Some shop owners order inventory by picking up the phone, rattling off a list from memory, and hoping for the best. That works — until it doesn’t. Purchase orders give you a paper trail, keep your costs accurate, and make receiving shipments dramatically easier. Even if your vendor doesn’t require a formal PO, you should be creating one anyway.
Building a Purchase Order #
Go to Dashboard > Inventory > Purchase Orders and click New Purchase Order.
First, select the vendor you’re ordering from. Then start adding items — you can search by name, item ID, or barcode. For each item, enter the quantity you want and verify the cost. If the vendor’s price has changed since your last order, update it here. This is how TORO keeps your cost data accurate.
Once everything looks right, save or submit the PO. It’s now tracked as outstanding, meaning you and your staff can see exactly what’s on order and hasn’t arrived yet. No more guessing whether you already ordered those lighters or not.
Let TORO Suggest What to Order #
You don’t have to build every PO from scratch. TORO can suggest items that need reordering based on your stock levels and reorder points. It looks at each item’s current quantity on hand versus its minimum stock level and flags anything that’s running low.
This is incredibly useful for routine reordering. Instead of walking the floor with a notepad, pull up the suggested orders list, review it, and convert it into a PO. You’ll catch things you might have missed and avoid ordering things you don’t actually need yet.
Tracking PO Status #
Once a PO is created, TORO tracks its lifecycle. You can see at a glance which orders are open and waiting, which have been partially received (some items arrived, others haven’t), and which are fully received and closed out.
This matters more than you’d think. When a customer asks “Did you order those?” you’ll have an answer in seconds instead of digging through emails or trying to remember a phone conversation.
Emailing POs to Vendors #
TORO can email purchase orders directly to your vendors. No printing, no faxing, no copying into a separate email. Select the PO, hit send, and it goes out as a clean, branded email — modern card-style layout with your store info, a clear item table, and a bold total at the bottom. It looks professional because it is. For vendors who accept orders by email, this saves a surprising amount of time over the course of a year.
Why This Matters #
Purchase orders aren’t just paperwork for the sake of paperwork. They serve real purposes:
Cost accuracy. When you record costs on the PO and then receive against it, TORO updates your average cost automatically. That flows into your margin calculations, your profit reports, everything. Without POs, your cost data slowly drifts from reality.
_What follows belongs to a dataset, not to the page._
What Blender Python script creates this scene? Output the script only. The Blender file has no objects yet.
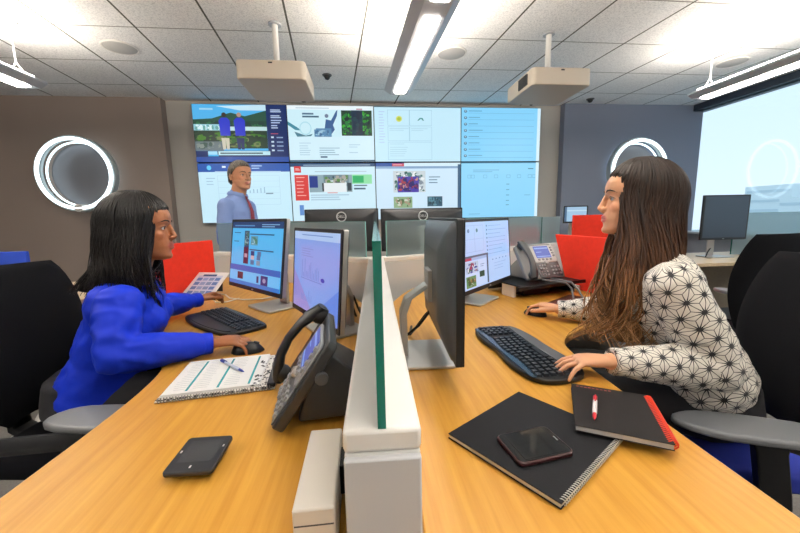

Accountability. A PO is a record of what you ordered, when, and at what price. If a vendor charges you differently than what was agreed, you have documentation. If something goes missing between ordering and receiving, you can trace where the breakdown happened.
Easier receiving. When that shipment shows up, your staff opens the PO and checks items off against it instead of trying to figure out what’s in the boxes. It’s faster, more accurate, and much less stressful during a busy day.
Matching vendor invoices. When the bill comes, compare it against the PO. Did they charge you the right prices? Did they bill you for items you didn’t receive? POs make this a five-minute task instead of a headache.
All your purchase orders are saved in TORO for reference and auditing. You can go back months or years later and see exactly what you ordered, from whom, and what it cost.